Antigone di Sofocle
Antigone di Sofocle è un Classico con la “C” maiuscola. Qualcosa che, nonostante sia vecchio di quasi 2500 anni, colpisce ancora nel vivo la nostra sensibilità di occidentali moderni.
Proprio per questo motivo, metterlo in scena si potrebbe definire contemporaneamente una scelta facile e difficile.
La versione con la regia di Laura Sicignano ha debuttato sul palcoscenico della Corte la sera del 28 gennaio ed è stata premiata da un notevole entusiasmo di pubblico. La sala era piena, come si addice alla prima di un testo che, bene o male, tutti conoscono. I temi di quest’opera sono quanto mai attuali: il rapporto tra la legge dello stato e la legge morale, tra l’ordine costruito dagli uomini e quello che viene prima di loro, l’incomprensibile ordine degli dei.
Antigone è la figlia di Edipo, lo sventurato protagonista di un’altra tetralogia sofoclea, e in questo dramma si batte per ottenere una degna sepoltura per suo fratello Polinice, morto assediando Tebe, la città in cui si svolge l’azione. Le si contrappone Creonte, zio della ragazza e legittimo sovrano, che nel nome delle leggi degli uomini non intende tributare una degna sepoltura ad un nemico. Da una parte troviamo un principio antico, intimo, di pietà interiore; dall’altra vediamo invece la forza delle leggi e del principio di autorità. La domanda si formula facilmente e brucia in tutta la sua attualità: “fino a che punto è giusto disobbedire ad una legge ingiusta?”
In questa messinscena la contrapposizione tra Antigone e Creonte è nettamente caratterizzata e non lascia spazio a tentennamenti di prospettiva. Il sovrano interpretato da Sebastiano Lo Monaco è una figura istrionica, enorme, arrogante, rigida in alcuni momenti ed estremamente dinamica in altri. Barbara Moselli invece ci mostra un’Antigone carica di quella femminilità ancestrale così vicina ad alcune corde della tragedia greca e, contemporaneamente modernissima, fiera e disperata allo stesso tempo. In questa versione, la tragedia di Sofocle assume una connotazione quasi politica e perde un po’ della duplicità drammatica che sarebbe presente nel suo impianto originale, dove la contrapposizione tra i due protagonisti è uno scontro tra modi di intendere il mondo, senza buoni e cattivi. In ogni caso, la possibilità di contenere più di un messaggio sta proprio nella grandezza dei classici e, questa versione di Laura Sicignano resta comunque qualcosa di esteticamente enorme.

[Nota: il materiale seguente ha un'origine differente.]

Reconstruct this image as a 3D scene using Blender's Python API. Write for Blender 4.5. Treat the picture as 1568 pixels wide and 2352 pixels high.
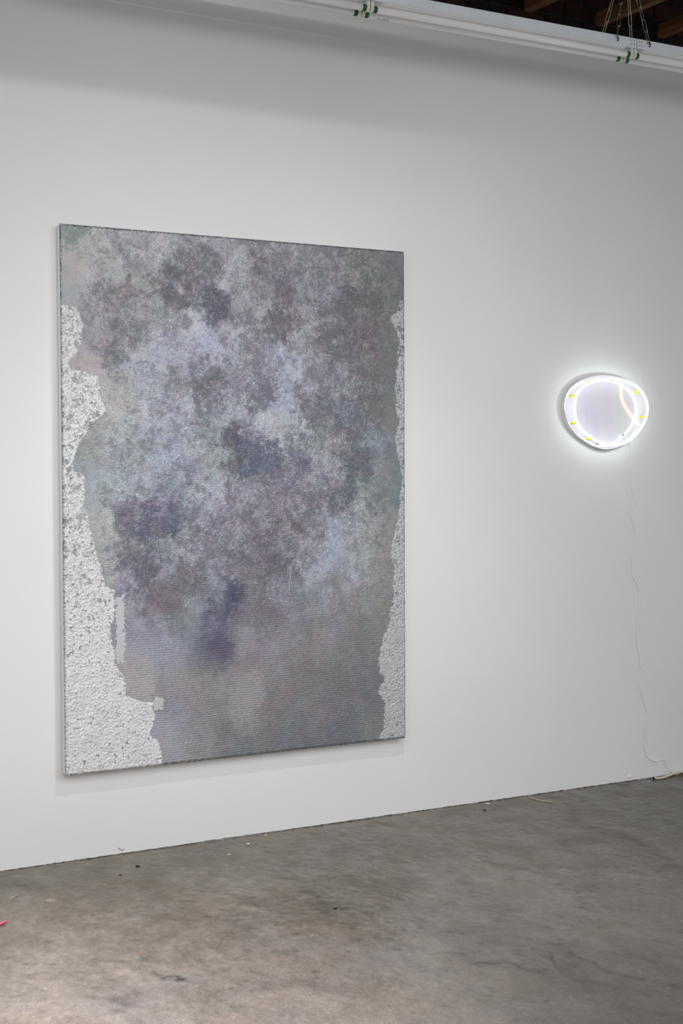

La scenografia e la regia sono decisamente presenti e “parlanti” all’interno della rappresentazione. Il setting ricreato da Guido Fiorato è qualcosa di senza tempo ma non astratto. I personaggi si muovono su una scena fatta di rigide strutture di legno, sotto ad una specie di piramide composta da tre travi di acciaio arrugginito. Gli ambienti rispondono all’azione e donano il giusto controcanto agi eventi, aprendosi, chiudendosi, crollando sulla sabbia che realmente ricopre il palco e viene utilizzata dinamicamente dagli attori. Si tratta di una narrazione dinamica e per immagini che si integra perfettamente al testo recitato, aiutata da due elementi decisamente caratteristici: l’uso intelligente delle luci da parte di Gaetano La Mela e, soprattutto, dalle musiche originali, che sono eseguite dal vivo da Edmondo Romano, in disparte sul palcoscenico ma comunque ben visibile dal pubblico.
In conclusione, quella in scena alla Corte fino al 2 febbraio è una rappresentazione notevole, che dimostra come si può rendere un testo moderno senza per forza stravolgerlo, coniugando significati moderni ad uno spirito dionisiaco e antico, invocato diverse volte anche nel testo.